Ealing Council’s new leadership has signalled a step change in the way we will tackle the growing crisis, by reaffirming its commitment to the borough’s climate action strategy – placing it as one of its top three priorities going forward.

How we deal with the borough’s waste is central to this. Ealing already has excellent recycling rates – around half of our household waste is recycled which is better than almost every other London borough – but this is not enough.

Only by significantly increasing the amount of household waste we recycle, as well as cutting what we send to landfill, can we reduce the level of harmful emissions needed to make a difference in this fight.

This is because we need to reach ‘net zero’ as a borough by the end of the decade – which means reducing the amount of harmful carbon dioxide emissions (‘greenhouse gases’) we produce as a borough to zero overall.

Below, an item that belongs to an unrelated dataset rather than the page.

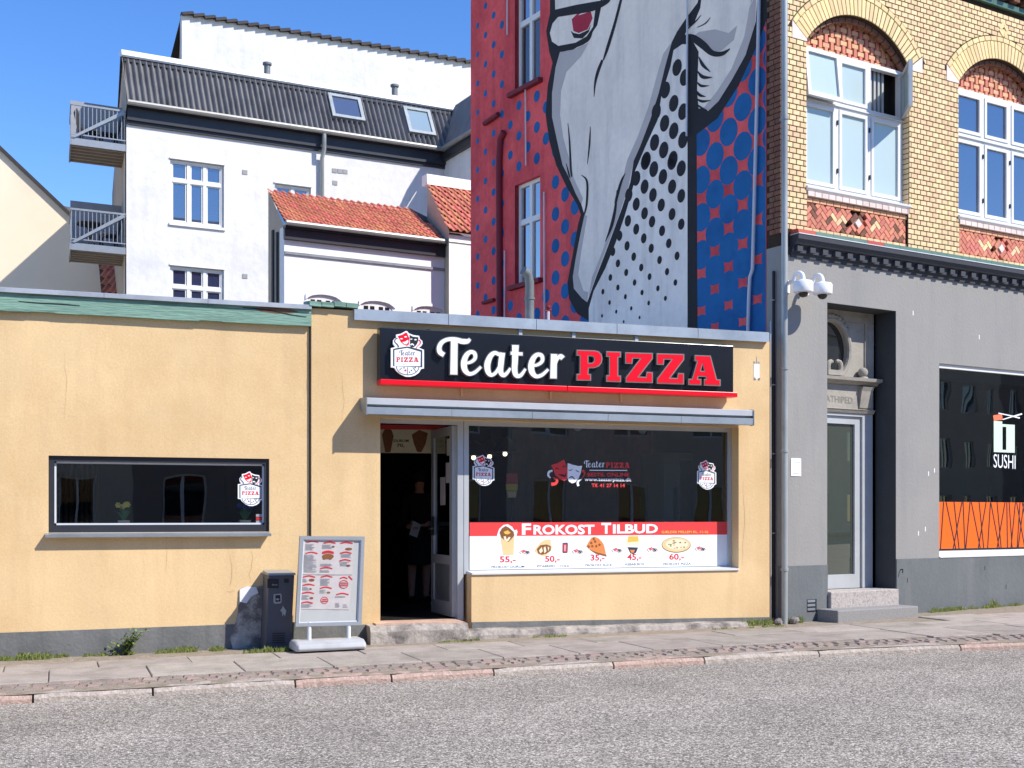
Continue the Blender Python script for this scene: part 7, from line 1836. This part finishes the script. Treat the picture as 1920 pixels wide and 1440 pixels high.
# ------------------------------------------------------------------ flower pots in the left window
def flowers(x, yb, label, petal, hgt):
    d = LD + .165; s_, z_ = FP.at(x, yb, d); z_ = wz0 + .061
    p = thing('flower_pot', label, 'plant', FP, (s_, d, z_))
    MB().hexa([(s_ - .05, d - .05, z_), (s_ + .05, d - .05, z_), (s_ + .05, d + .05, z_), (s_ - .05, d + .05, z_), (s_ - .058, d - .058, z_ + .06), (s_ + .058, d - .058, z_ + .06), (s_ + .058, d + .058, z_ + .06), (s_ - .058, d + .058, z_ + .06)]).build('pot', 'pot_white', p, bevel=.004)
    lv = MB(); pt = MB()
    for k in range(14):
        a = k * 2.4; l = hgt * random.uniform(.7, 1.05); o = random.uniform(.2, .75) if k % 3 else 1.0
        tx, ty = math.cos(a) * l * o, math.sin(a) * l * .5 * o; w = .008
        m1 = (s_ + tx * .4, d + ty * .4, z_ + .06 + l * .6); m2 = (s_ + tx, d + ty, z_ + .06 + l * (1 - .3 * o))
        lv._add([(s_ - w, d, z_ + .055), (s_ + w, d, z_ + .055), (m1[0] + w, m1[1], m1[2]), (m1[0] - w, m1[1], m1[2]), m2], [(0, 1, 2, 3), (3, 2, 4)])
    lv.build('leaves', 'leaf_green', p)
    for k in range(6):
        c_ = (s_ + random.uniform(-.06, .06), d + random.uniform(-.03, .02), z_ + .06 + hgt * random.uniform(.8, 1.05))
        for q in range(6):
            a = q * 1.047; pt._add([c_, (c_[0] + .026 * math.cos(a - .4), c_[1] - .008, c_[2] + .026 * math.sin(a - .4)), (c_[0] + .03 * math.cos(a), c_[1] - .012, c_[2] + .03 * math.sin(a)), (c_[0] + .026 * math.cos(a + .4), c_[1] - .008, c_[2] + .026 * math.sin(a + .4))], [(0, 1, 2, 3)])
    pt.build('petals', petal, p)
flowers(232, 984, 'small pot of yellow daffodils on the sill of the long window', 'petal_yellow', .17)
flowers(459, 984, 'small pot of dark blue flowers below the logo sticker', 'petal_blue', .17)
# ------------------------------------------------------------------ person standing inside the door
pd_ = 3.0; ps, _ = FP.at(786, 1100, pd_); pz = zs - .008
per = thing('person', 'person in black clothes with bare lower legs standing in the dark doorway holding a menu', 'person', FP, (ps, pd_, pz))
def skin_obj(name, verts, edges, rad, m, parent, root=0, sub=2):
    o = ORG[parent.name]; me = bpy.data.meshes.new(name)
    me.from_pydata([(q[0] - o[0], q[1] - o[1], q[2] - o[2]) for q in verts], edges, [])
    ob = bpy.data.objects.new(name, me); COL.objects.link(ob); ob.parent = parent
    ORG[ob.name] = o; FRAME_OF[ob.name] = FRAME_OF[parent.name]
    for mm in m: me.materials.append(MATS[mm])
    sk = ob.modifiers.new('skin', 'SKIN'); sk.use_smooth_shade = True
    if not me.skin_vertices: bm = bmesh.new(); bm.from_mesh(me); bm.verts.layers.skin.verify(); bm.to_mesh(me); bm.free()
    for i, r_ in enumerate(rad): me.skin_vertices[0].data[i].radius = (r_[0], r_[1]) if isinstance(r_, tuple) else (r_, r_); me.skin_vertices[0].data[i].use_root = (i == root)
    ss = ob.modifiers.new('sub', 'SUBSURF'); ss.levels = sub; ss.render_levels = sub
    return ob
def Pp(x, y, z): return (ps + x, pd_ + y, pz + z)
V = [Pp(0, 0, .95), Pp(0, 0, 1.12), Pp(0, 0, 1.32), Pp(0, .01, 1.42), Pp(0, .0, 1.5), Pp(0, -.015, 1.57), Pp(0, -.02, 1.67),
     Pp(-.17, .01, 1.39), Pp(-.23, .0, 1.12), Pp(-.2, -.18, 1.0), Pp(-.16, -.25, 1.0), Pp(.17, .01, 1.39), Pp(.23, 0, 1.12), Pp(.17, -.18, 1.02), Pp(.12, -.25, 1.02),
     Pp(-.09, 0, .88), Pp(-.1, -.01, .5), Pp(-.1, .02, .27), Pp(-.1, .02, .07), Pp(-.11, -.13, .035), Pp(.09, 0, .88), Pp(.1, -.01, .5), Pp(.1, .02, .27), Pp(.1, .02, .07), Pp(.12, -.13, .035)]
E = [(0, 1), (1, 2), (2, 3), (3, 4), (4, 5), (5, 6), (2, 7), (7, 8), (8, 9), (9, 10), (2, 11), (11, 12), (12, 13), (13, 14), (0, 15), (15, 16), (16, 17), (17, 18), (18, 19), (0, 20), (20, 21), (21, 22), (22, 23), (23, 24)]
RD = [(.15, .1), (.13, .095), (.15, .1), (.08, .07), (.055, .055), (.075, .085), (.07, .085), .06, .045, .036, .032, .06, .045, .036, .032, .09, .065, .055, .04, .035, .09, .065, .055, .04, .035]
skin_obj('body', V, E, RD, ['skin'], per)
sk_ = MB().lathe((ps, pd_, pz + .5), [(.2, 0), (.195, .15), (.185, .3), (.17, .48), (.165, .5)], 16); sk_.build('shorts', 'cloth_black', per)
VT = [Pp(0, 0, .98), Pp(0, 0, 1.15), Pp(0, 0, 1.33), Pp(0, .01, 1.43), Pp(-.17, .01, 1.39), Pp(-.23, 0, 1.12), Pp(.17, .01, 1.39), Pp(.23, 0, 1.12), Pp(-.195, -.2, 1.0), Pp(.165, -.2, 1.02)]
skin_obj('shirt', VT, [(0, 1), (1, 2), (2, 3), (2, 4), (4, 5), (2, 6), (6, 7), (5, 8), (7, 9)], [(.175, .125), (.155, .12), (.17, .125), (.085, .08), .078, .062, .078, .062, .048, .048], ['cloth_black'], per)
MB().ball(Pp(0, .0, 1.66), .105, (1, 1.1, 1.1), 14, 9).build('hair', 'hair_dark', per)
fm_ = MB(); fm_.ball(Pp(-.03, -.105, 1.64), .012).ball(Pp(.03, -.105, 1.64), .012).build('eyes', 'print_black', per)
for sx, cz2 in ((-1, 1.0), (1, 1.02)):                   # hands: palm and five fingers
    hx, hy, hz = ps + (-.15 if sx < 0 else .11), pd_ - .27, pz + cz2
    hv = [(hx, hy + .03, hz), (hx, hy - .02, hz), (hx, hy - .05, hz)]; he = [(0, 1), (1, 2)]; hr = [.024, (.034, .018), (.032, .016)]
    for f in range(4):
        b = len(hv); off = (f - 1.5) * .018; L_ = (.03, .036, .034, .026)[f]
        hv += [(hx + off, hy - .068, hz), (hx + off, hy - .068 - L_, hz - .008), (hx + off, hy - .07 - L_, hz - .035)]; he += [(2, b), (b, b + 1), (b + 1, b + 2)]; hr += [.0095, .009, .008]
    b = len(hv); hv += [(hx - sx * -.035, hy - .025, hz + .005), (hx - sx * -.042, hy - .06, hz - .01)]; he += [(1, b), (b, b + 1)]; hr += [.011, .009]
    skin_obj('hand', hv, he, hr, ['skin'], per, root=1, sub=1)
shoe = MB()
for x in (-.105, .11): shoe.ball(Pp(x, -.06, .04), .075, (.62, 1.7, .55), 12, 7)
shoe.build('shoes', 'cloth_black', per)
hm = thing('hand_menu', 'white folded menu held by the person in the doorway', 'menu', FP, (ps - .12, pd_ - .36, pz + .98))
MB().hexa([(ps - .24, pd_ - .37, pz + .9), (ps - .13, pd_ - .36, pz + .86), (ps - .13, pd_ - .355, pz + .86), (ps - .24, pd_ - .365, pz + .9), (ps - .18, pd_ - .35, pz + 1.08), (ps - .07, pd_ - .34, pz + 1.03), (ps - .07, pd_ - .335, pz + 1.03), (ps - .18, pd_ - .345, pz + 1.08)]).build('sheet', 'paper', hm)
# ------------------------------------------------------------------ weeds and grass along the walls
def gz(s, d): return zp(s) - .014
def blades(mb, s, d, n, hmax, spread):
    for _ in range(n):
        a = random.uniform(0, 6.28); r_ = random.random() ** .7 * spread
        bs, bd_ = s + r_ * math.cos(a) * 1.6, d + r_ * math.sin(a) * .7
        h = hmax * random.uniform(.35, 1); l = random.uniform(-.6, .6) * h; l2 = random.uniform(-.6, .3) * h; w = random.uniform(.003, .007)
        z_ = gz(bs, bd_)
        mb._add([(bs - w, bd_, z_), (bs + w, bd_, z_), (bs + l * .5 + w * .7, bd_ + l2 * .5, z_ + h * .65), (bs + l * .5 - w * .7, bd_ + l2 * .5, z_ + h * .65), (bs + l, bd_ + l2, z_ + h)], [(0, 1, 2, 3), (3, 2, 4)])
gm_ = MB()
def gpx(x, d): return FP.s(x, d)
for x0, x1, d0, d1, n, h in ((0, 40, -.1, .0, 16, .06), (40, 90, -.14, .0, 30, .08), (90, 128, -.08, .0, 10, .05), (160, 250, -.08, 0, 12, .05), (288, 330, -.09, 0, 16, .05), (325, 365, -.1, 0, 24, .08), (385, 420, -.12, -.02, 12, .06), (462, 500, -.48, -.38, 12, .05), (500, 550, -.52, -.36, 26, .07), (1390, 1442, -.1, -.01, 26, .1), (1000, 1060, -.3, -.2, 10, .03), (820, 900, -.32, -.24, 16, .03), (1340, 1470, -.35, -.25, 14, .03)):
    for _ in range(n):
        x = random.uniform(x0, x1); d = random.uniform(d0, d1); blades(gm_, gpx(x, d), d, 14, h * random.uniform(.5, 1.1), .03)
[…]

You can find out more about ‘net zero’, as well as some useful info about the climate crises and why it is so vital to take action now, by reading our recent explainer article.

What the council is doing

We are stepping up our action to ensure it is as easy and simple for kerbside residents to recycle their household waste via their blue bins and green caddies.

This summer, the council has been promoting the service to households in areas identified as in need of significant improvement. We have and are, delivering an indoor and outdoor caddy, a roll of liners and a leaflet to each property not currently participating in recycling their food waste. It is designed to make it as easy as possible for residents to get involved and to encourage more people than ever.

Households in areas where food recycling is low will receive an indoor caddy, outdoor caddy, roll of liners and leaflet, packed with information to help them get going.

The scheme started at the beginning of the summer and if you do not currently recycle your household waste, please check our website to see your options and, and whether you can get involved.

Find out more in the video below, where cabinet member for climate action, Councillor Deirdre Costigan visits Greenford reuse and recycle centre and talks about the initiative.

What you can do

  • Get into the habit of the ‘3 R’s’ – reduce, reuse and recycle. Reduce the amount of waste you produce. Reuse and repurpose existing items you own. Recycle your garden waste, vegetable peelings, paper, glass bottles, plastic containers and textiles to ensure less waste is produced.
  • Don’t let your food waste break down in your refuse bins. Separate out food waste into the right bin for a weekly food waste recycling collection where it can decompose and be used to generate energy or to make high quality compost.
  • Sign up to the council’s garden waste service to remove clippings and cuttings from your garden in an environmentally friendly way.
  • Donate unwanted clothing and small household items to charity shops and jumble sales.
  • Buy loose fruit and vegetables to avoid single-use plastics.

‘Help us increase our recycling rates and work towards a greener borough into the future’

Councillor Deirdre Costigan, deputy leader and cabinet member for climate action said: “We are more committed than ever to tackling the climate crisis and ​we are ramping up our support for residents so they can do the right thing when it comes to recycling.

“By increasing recycling and reducing what put into our rubbish bins, we can help meet this challenge. That is why are urging everyone in the borough to ​do their bit to increase our recycling rates and work towards a greener borough into the future.

“Climate crisis is something none of us can ignore. By uniting as a borough we can begin to make positive steps needed to tackle this enormous challenge and continue to make Ealing a better place to live for our residents.”